Today under the guise of fiscal savings the lower two-thirds are being denied access by rising tuition costs. The ploy is that these sectors are not being excluded because they can always go to community colleges. The American Dream is alive; forget that community colleges are severely overcrowded.

This will slowly erode one of the goals for CHS – that of mass education. This is a goal that progressive educators have had from the beginning. It included the crusade for compulsory school attendance and the formation of labor and ethnic schools.  Progressive educators from John Dewey to the present day reformers have espoused mass education as the lynchpin of a democratic society. It was part of the 1960 California Master Plan for Higher Education before it was scrapped.

As the commitment to mass education is abandoned, an underclass will grow in America, and class differences will proliferate within the Mexican American and Latino communities.  Ironically, society will claim that there is equal opportunity for Mexican Americans because it is open to the upper third of the community.

Along these lines, in the eighties I had a spirited exchange with Harvard historian Nathan Huggins. I asked him if he minority communities – Mexican Americans in particular– could afford an intellectual class. Huggins responded with a question, could we afford not to have one?

Just over twenty years later as the Chicana/o stairway to the middle-class heaven is being dismantled, I would still ask, can we afford an intellectual elite?

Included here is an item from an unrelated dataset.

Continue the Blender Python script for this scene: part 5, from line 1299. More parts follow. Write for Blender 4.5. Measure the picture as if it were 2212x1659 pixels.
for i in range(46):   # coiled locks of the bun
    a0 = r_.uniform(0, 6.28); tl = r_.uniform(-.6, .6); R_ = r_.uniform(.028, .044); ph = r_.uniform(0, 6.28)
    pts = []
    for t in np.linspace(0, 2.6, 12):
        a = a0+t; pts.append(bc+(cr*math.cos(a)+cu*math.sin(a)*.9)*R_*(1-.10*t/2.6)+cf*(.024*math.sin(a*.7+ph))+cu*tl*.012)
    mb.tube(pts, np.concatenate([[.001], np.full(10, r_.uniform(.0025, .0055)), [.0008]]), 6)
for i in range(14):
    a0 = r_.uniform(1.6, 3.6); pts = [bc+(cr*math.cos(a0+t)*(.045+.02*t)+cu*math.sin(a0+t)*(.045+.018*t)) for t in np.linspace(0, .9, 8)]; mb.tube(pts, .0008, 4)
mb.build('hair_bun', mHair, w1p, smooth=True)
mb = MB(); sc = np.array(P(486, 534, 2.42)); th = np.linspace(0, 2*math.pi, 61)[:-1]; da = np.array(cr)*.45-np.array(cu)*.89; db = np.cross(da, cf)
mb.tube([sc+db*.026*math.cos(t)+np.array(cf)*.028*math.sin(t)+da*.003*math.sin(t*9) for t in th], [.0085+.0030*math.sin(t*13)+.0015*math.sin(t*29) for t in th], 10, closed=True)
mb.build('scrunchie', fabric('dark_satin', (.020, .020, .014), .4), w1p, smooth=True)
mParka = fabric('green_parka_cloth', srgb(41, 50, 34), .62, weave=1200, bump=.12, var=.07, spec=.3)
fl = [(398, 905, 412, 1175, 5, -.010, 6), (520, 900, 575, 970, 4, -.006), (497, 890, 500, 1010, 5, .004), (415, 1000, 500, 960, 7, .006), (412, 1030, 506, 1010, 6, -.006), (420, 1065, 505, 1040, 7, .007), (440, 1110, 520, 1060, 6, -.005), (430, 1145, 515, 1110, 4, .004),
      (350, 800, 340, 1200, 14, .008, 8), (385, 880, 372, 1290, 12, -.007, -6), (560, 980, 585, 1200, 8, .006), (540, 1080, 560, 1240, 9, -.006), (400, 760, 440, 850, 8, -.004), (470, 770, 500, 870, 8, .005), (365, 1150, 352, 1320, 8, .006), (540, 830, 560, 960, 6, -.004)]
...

My own view is that it is difficult to justify it when the house is burning.

RODOLFO ACUÑA, a professor emeritus at California State University Northridge, has published 20 books and over 200 public and scholarly articles. He is the founding chair of the first Chicano Studies Dept which today offers 166 sections per semester in Chicano Studies. His history book Occupied America has been banned in Arizona. In solidarity with Mexican Americans in Tucson, he has organized fundraisers and support groups to ground zero and written over two dozen articles exposing efforts there to nullify the U.S. Constitution.